‘The Gift’: The Velvet Underground song inspired by the “best short story ever”

Lou Reed often took a literary approach to songwriting in his work with The Velvet Underground and as a solo artist, crafting transgressive, character-driven songs like ‘Walk on the Wild Side’ that cemented his status as one of the great songwriters of the 20th century. His studies in journalism and creative writing led him to write the dark and twisted short story that would later become ‘The Gift,’ a track which appeared on the band’s 1968 album White Light/White Heat.

The story, read aloud by bandmate John Cale, depicts Waldo Jeffers, a heartbroken man who attempts to post himself across the country to his former lover in hopes of reuniting. Naturally, the story doesn’t have a happy ending; our protagonist is stabbed in the head as his former partner attempts to open the well-sealed package.

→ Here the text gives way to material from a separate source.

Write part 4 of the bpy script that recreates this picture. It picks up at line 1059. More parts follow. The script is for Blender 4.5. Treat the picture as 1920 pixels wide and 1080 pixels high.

The song builds in anticipation, pairing the character’s trembling anticipation at the reunion with the listener’s sickening sense of the story’s impending doom. As Cale reads, that Sheila “plunged the long blade through the middle of the package / Through the masking tape, through the cardboard, through the cushioning / And right through the centre of Waldo Jeffers’ head,” we are horrified, but not surprised. Another tragic tale is unfurled.

The track is crafted in such a way that the story is heard in one channel and the backing instrumental in the other, with Reed explaining that “If you got tired of the words, you could just listen to the instrumental”. White Light/White Heat stands out as a particularly experimental, avant-garde moment in Velvet Underground history, eschewing commercially successful, easily accessible hits for a more innovative musical odyssey, evident in the 17-minute song ‘Sister Ray.’

Reed was heavily inspired by author and poet Delmore Schwarz, his mentor, while he studied at Syracuse University. Reed admired Schwarz throughout his career, later dedicating two songs to the author he described as “everything”. Schwarz’s most famous work was the 1937 short story In Dreams Begin Responsibilities, another dark story which depicts a man watching the disintegration of his parents’ relationship play out in a movie theatre, distraught but unable to change the outcome. Reed was heavily influenced by this work, calling it “the best short story I’d ever read.”

The influential author died two years before the release of White Light/White Heat, but Reed continued to pay homage to Schwarz for the rest of his life. In 2012, he wrote the poem ‘O Delmore How I Miss You’, a tribute to his late mentor, which begins: “O Delmore how I miss you. You inspired me to write. You were the greatest man I ever met. You could capture the deepest emotions in the simplest language. Your titles were more than enough to raise the muse of fire on my neck. You were a genius. Doomed.”

“The mad stories. O Delmore I was so young. I believed so much. We gathered around you as you read Finnegans Wake. So hilarious but impenetrable without you. You said there were few things better in life than to devote oneself to Joyce. You’d annotated every word in the novels you kept from the library. Every word.”

While it can be relatively easy to pinpoint the success of Lou Reed down to his ability to create avant-garde pop that both stuck in your tooth like a candy cane and sliced your gums just as sweetly, tracks like ‘The Gift’ are a reminder that while his delivery may have felt simple, the technique and creative endeavours behind those songs were anything but.